Germany’s liberal FDP, a member of the country’s three-way coalition government, is calling for an immediate yet temporary halt to EU legislation that would impose additional red tape on businesses, such as the European Green Deal.
While the FDP has long advocated to ease bureaucratic burdens, the junior partner of Germany’s three-way coalition is now setting concrete demands.
“We call on the President of the Commission, Ms von der Leyen, to put on hold, for the time being, all measures that are still planned and that entail bureaucracy or other burdens on the economy,” FDP General Secretary Bijan Djir-Sarai said on Thursday.
In particular, the FDP took aim at the EU Due Diligence Directive and the European Green Deal for putting pressure on companies.
Earlier this year, French President Emmanuel Macron already called for a regulatory break, which has found fertile ground with Germany’s free market advocates.
According to the FDP, Brussels is the main reason businesses struggle to cope with the bureaucratic burden.
“We […] know that 57% of bureaucracy in Germany currently comes from Europe. That is why we urgently need a bureaucracy stop at the European level,” said Djir-Sarai.
While criticism of over-regulation from Brussels is nothing new, in 2022, the European Commission implemented a ‘one in, one out’ approach to offset newly introduced burdens by removing equivalent ones in the same policy area.
But critics say the economy has yet to see tangible results.
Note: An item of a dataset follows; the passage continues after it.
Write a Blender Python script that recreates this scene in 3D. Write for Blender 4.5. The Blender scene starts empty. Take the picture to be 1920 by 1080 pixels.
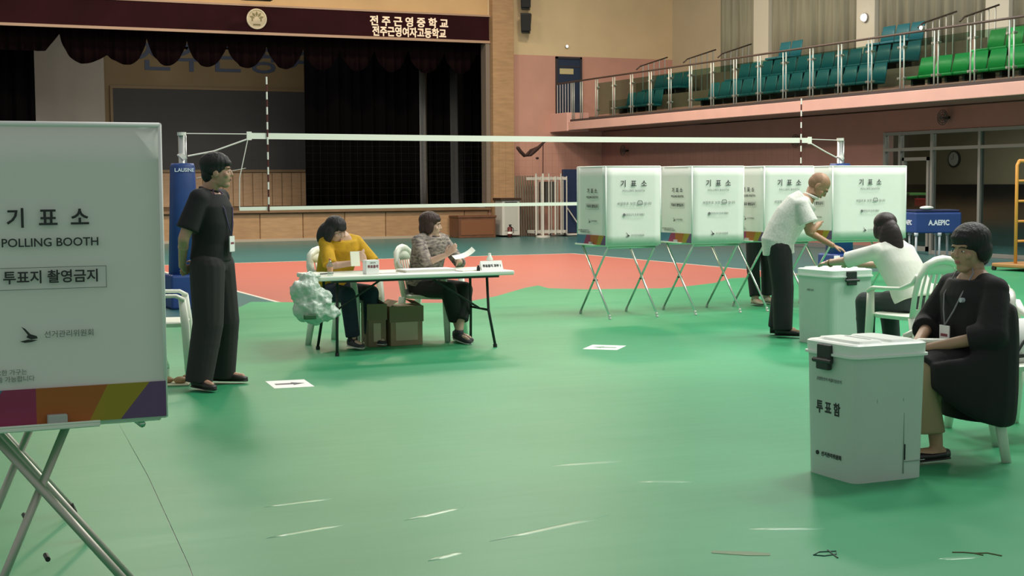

Last Friday, Gunther Krichbaum, a member of parliament for the conservative CDU, said that “in 2022, only 688 [EU] regulations were deleted, but 2,429 were added”.
“We need to take the ‘one in, one out’ principle finally seriously,” he stressed at the Bureaucracy Reduction Conference of the German Chamber of Industry and Commerce (DIHK).
While relations between Germany and France have seen better days, dissatisfaction with the amount of EU regulation and a shared view regarding over-regulation among the liberals on either side of the Rhine seems to unite the two governments in this area.
At the end of August, both countries expressed their will to launch an initiative to ask the EU to cut reporting obligations for companies.
“We [the German government] are now preparing an initiative for the next joint Franco-German cabinet meeting,” Justice Minister Marco Buschmann, also of the FDP, told the DIHK conference last Friday.
“If the President of the French Republic, the German Chancellor and the President of the Commission, who also gave a very eloquent speech on the reduction of bureaucracy, really want it, then we will make it happen […],” he added.